• Problem statement: Below is some material; transcribe all of it exactly.

* start Information supplied *

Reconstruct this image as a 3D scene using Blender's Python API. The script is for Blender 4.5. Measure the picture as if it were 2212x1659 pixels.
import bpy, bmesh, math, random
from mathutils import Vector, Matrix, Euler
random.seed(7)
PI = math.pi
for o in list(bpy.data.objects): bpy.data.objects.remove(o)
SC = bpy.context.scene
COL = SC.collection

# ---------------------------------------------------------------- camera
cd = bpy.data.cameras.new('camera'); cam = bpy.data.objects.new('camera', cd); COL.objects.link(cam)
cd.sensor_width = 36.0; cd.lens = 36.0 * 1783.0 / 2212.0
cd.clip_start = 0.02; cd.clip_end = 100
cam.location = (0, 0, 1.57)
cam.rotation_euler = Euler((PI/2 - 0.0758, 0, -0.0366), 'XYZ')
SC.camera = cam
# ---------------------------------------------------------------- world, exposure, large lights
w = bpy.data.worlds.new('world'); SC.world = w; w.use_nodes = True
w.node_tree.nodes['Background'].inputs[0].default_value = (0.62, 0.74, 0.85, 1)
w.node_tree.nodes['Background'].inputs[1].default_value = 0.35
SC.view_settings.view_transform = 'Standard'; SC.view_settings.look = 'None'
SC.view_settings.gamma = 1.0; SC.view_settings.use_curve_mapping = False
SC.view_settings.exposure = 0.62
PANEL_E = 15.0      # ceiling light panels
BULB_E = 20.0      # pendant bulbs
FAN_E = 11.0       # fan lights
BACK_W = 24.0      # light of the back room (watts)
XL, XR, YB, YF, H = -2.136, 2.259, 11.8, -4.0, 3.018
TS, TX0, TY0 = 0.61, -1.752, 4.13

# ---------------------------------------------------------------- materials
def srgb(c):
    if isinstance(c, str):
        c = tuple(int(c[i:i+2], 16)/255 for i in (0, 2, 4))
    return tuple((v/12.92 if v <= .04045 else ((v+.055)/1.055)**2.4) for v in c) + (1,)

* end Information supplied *

• Solution:
Reconstruct this image as a 3D scene using Blender's Python API. The script is for Blender 4.5. Measure the picture as if it were 2212x1659 pixels.
import bpy, bmesh, math, random
from mathutils import Vector, Matrix, Euler
random.seed(7)
PI = math.pi
for o in list(bpy.data.objects): bpy.data.objects.remove(o)
SC = bpy.context.scene
COL = SC.collection

# ---------------------------------------------------------------- camera
cd = bpy.data.cameras.new('camera'); cam = bpy.data.objects.new('camera', cd); COL.objects.link(cam)
cd.sensor_width = 36.0; cd.lens = 36.0 * 1783.0 / 2212.0
cd.clip_start = 0.02; cd.clip_end = 100
cam.location = (0, 0, 1.57)
cam.rotation_euler = Euler((PI/2 - 0.0758, 0, -0.0366), 'XYZ')
SC.camera = cam
# ---------------------------------------------------------------- world, exposure, large lights
w = bpy.data.worlds.new('world'); SC.world = w; w.use_nodes = True
w.node_tree.nodes['Background'].inputs[0].default_value = (0.62, 0.74, 0.85, 1)
w.node_tree.nodes['Background'].inputs[1].default_value = 0.35
SC.view_settings.view_transform = 'Standard'; SC.view_settings.look = 'None'
SC.view_settings.gamma = 1.0; SC.view_settings.use_curve_mapping = False
SC.view_settings.exposure = 0.62
PANEL_E = 15.0      # ceiling light panels
BULB_E = 20.0      # pendant bulbs
FAN_E = 11.0       # fan lights
BACK_W = 24.0      # light of the back room (watts)
XL, XR, YB, YF, H = -2.136, 2.259, 11.8, -4.0, 3.018
TS, TX0, TY0 = 0.61, -1.752, 4.13

# ---------------------------------------------------------------- materials
def srgb(c):
    if isinstance(c, str):
        c = tuple(int(c[i:i+2], 16)/255 for i in (0, 2, 4))
    return tuple((v/12.92 if v <= .04045 else ((v+.055)/1.055)**2.4) for v in c) + (1,)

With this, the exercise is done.